Vendredi 3 décembre, l’armée a fermé les frontières et fait suspendre les médias étrangers à la suite de l’annonce du résultat.
Le même jour, les forces de sécurité, dont des membres de l’unité de police de la Brigade anti-émeute (BAE), se sont rendus à Abobo, un quartier d’Abidjan, et ont détruit de nombreuses voitures et tiré à balles réelles, tuant trois personnes – Soumahoro Ladji, Sangaré Djaridja et Diomandé Issouf.

Deux autres personnes ont été tuées par les forces de sécurité samedi 4 décembre à Port-Bouët, quartier d’Abidjan, ont raconté des témoins à Amnesty International.
Bayo Alassane, qui allait acheter des cigarettes, et Kaboré Moumouni, un boucher qui se rendait à son travail, ont tous deux été abattus, selon ces témoins.

« Après la fin du couvre-feu, Bayo Alassane est sorti pour acheter des cigarettes. Tout était calme, il n’y avait quasiment personne dans la rue, mais les forces de sécurité l’ont abattu, tout comme Kaboré Moumouni, alors qu’il se rendait à son travail », a rapporté un témoin, dont l’identité ne peut être divulguée pour des raisons de sécurité.

« Les forces de sécurité en Côte d’Ivoire sont liées par les normes internationales relatives à l’usage de la force et n’ont pas le droit de tirer à balles réelles sur des gens qui ne représentent pas une menace pour leur vie ou la vie d’autrui, a expliqué Salvatore Saguès.

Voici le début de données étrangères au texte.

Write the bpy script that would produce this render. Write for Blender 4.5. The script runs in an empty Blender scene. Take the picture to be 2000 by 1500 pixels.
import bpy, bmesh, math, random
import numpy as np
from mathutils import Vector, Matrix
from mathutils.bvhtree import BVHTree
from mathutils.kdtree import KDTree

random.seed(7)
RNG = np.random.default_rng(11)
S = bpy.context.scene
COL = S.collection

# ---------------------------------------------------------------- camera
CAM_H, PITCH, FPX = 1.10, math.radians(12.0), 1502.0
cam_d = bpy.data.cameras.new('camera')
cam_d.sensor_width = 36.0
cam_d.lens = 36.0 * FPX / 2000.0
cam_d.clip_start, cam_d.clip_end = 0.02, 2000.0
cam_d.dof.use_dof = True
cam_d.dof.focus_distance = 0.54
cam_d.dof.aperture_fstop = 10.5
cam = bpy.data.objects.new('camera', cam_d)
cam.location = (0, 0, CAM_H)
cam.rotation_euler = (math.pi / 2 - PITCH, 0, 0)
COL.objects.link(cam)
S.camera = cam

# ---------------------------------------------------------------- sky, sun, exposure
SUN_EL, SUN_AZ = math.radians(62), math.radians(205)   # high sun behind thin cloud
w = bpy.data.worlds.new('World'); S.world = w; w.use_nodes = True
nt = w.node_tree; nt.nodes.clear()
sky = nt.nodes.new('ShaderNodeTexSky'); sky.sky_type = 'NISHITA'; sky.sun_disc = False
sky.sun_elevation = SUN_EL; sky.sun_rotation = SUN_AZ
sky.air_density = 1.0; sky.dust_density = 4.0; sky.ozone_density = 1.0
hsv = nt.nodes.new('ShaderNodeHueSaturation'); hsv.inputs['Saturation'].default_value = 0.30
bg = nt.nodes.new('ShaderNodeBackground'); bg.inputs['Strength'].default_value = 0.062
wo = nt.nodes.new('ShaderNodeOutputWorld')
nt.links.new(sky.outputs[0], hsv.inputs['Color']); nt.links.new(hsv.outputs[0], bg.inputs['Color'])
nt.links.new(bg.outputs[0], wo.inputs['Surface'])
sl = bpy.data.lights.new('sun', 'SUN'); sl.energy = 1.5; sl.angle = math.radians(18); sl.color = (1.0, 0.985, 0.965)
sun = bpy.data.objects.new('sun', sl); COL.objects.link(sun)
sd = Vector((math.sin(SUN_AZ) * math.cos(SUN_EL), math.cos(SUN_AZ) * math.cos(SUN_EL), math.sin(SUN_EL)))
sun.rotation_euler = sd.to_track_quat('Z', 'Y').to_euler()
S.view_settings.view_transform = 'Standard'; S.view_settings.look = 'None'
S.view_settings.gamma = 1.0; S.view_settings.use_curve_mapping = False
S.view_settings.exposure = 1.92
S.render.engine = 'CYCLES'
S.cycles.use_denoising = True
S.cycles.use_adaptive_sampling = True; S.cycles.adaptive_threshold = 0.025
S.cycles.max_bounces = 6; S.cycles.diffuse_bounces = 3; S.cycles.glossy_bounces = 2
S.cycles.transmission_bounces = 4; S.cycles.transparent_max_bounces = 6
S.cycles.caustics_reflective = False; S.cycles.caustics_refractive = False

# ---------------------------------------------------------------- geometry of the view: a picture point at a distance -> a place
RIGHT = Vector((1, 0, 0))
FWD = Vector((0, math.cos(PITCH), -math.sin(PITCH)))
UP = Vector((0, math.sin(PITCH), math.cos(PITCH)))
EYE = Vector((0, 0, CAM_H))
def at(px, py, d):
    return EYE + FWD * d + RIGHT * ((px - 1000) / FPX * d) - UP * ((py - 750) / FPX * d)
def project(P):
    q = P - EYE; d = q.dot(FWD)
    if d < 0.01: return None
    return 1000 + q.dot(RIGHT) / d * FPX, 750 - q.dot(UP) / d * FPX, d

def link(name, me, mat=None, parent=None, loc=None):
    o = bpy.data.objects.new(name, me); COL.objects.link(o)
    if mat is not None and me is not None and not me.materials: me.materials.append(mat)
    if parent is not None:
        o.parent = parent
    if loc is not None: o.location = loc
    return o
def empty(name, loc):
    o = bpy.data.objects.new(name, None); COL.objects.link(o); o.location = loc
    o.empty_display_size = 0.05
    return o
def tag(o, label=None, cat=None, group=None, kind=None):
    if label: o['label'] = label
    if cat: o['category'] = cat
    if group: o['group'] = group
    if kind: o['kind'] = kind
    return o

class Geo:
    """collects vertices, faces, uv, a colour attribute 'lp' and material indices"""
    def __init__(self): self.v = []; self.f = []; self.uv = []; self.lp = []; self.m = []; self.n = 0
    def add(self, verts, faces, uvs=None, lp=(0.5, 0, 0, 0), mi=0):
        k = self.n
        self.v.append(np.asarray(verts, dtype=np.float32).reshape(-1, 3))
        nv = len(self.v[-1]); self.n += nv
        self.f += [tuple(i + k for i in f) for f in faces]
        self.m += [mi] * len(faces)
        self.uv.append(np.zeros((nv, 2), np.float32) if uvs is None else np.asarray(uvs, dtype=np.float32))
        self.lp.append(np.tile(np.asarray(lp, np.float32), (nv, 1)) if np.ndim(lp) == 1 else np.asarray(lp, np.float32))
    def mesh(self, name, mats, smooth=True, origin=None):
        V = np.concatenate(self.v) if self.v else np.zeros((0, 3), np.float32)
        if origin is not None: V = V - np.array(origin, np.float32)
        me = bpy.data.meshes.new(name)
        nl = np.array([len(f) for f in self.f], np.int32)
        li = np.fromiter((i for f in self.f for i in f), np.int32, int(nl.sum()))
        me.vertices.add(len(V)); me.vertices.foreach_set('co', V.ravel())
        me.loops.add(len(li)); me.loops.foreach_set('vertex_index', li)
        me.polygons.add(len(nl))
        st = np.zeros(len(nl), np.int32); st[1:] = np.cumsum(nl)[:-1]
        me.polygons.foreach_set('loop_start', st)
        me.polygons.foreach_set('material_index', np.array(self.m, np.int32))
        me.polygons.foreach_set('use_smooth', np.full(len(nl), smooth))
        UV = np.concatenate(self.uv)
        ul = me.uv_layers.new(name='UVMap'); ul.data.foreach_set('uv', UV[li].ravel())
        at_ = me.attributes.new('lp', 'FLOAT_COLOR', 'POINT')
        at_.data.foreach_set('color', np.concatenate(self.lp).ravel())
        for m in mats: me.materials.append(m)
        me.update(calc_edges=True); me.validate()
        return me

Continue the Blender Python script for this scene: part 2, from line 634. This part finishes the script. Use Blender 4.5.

« Dans un contexte où depuis des années les forces de sécurité agissent en toute impunité, le risque est réel que les violences s’intensifient. La communauté internationale et, surtout, les instances régionales et internationales africaines ont un rôle clé à jouer pour éviter l’escalade de la violence. »

Un raid armé mené par la gendarmerie, force paramilitaire, contre le siège du parti d’ Alassane Ouattara le 1er décembre dans la ville d’Abidjan a fait au moins quatre morts et plusieurs blessés.

Des dizaines de personnes ont également été blessées lors d’affrontements qui ont eu lieu le 26 novembre à Abidjan opposant des groupes étudiants qui soutiennent les deux parties.
Le second tour de l’élection présidentielle en Côte d’Ivoire avait été reporté à cinq reprises depuis 2005.
Cette élection avait fait naître pour beaucoup l’espoir de tourner le dos à la crise née de l’insurrection armée de septembre 2002, qui a abouti à la partition du pays.

Dans une déclaration publique datée du 3 décembre, Fatou Bensouda, procureure adjointe de la Cour pénale internationale (CPI), a annoncé : « [T]ous les actes de violence signalés feront l’objet d’un examen approfondi » par la CPI.
Par ailleurs, les Nations unies ont décidé en octobre 2010 de maintenir, pour six mois supplémentaires, l’embargo sur les transferts d’armes et les exportations de diamants. Le Conseil de sécurité a également prorogé les sanctions imposées aux personnes responsables d’incitation à la haine et de graves atteintes aux droits humains.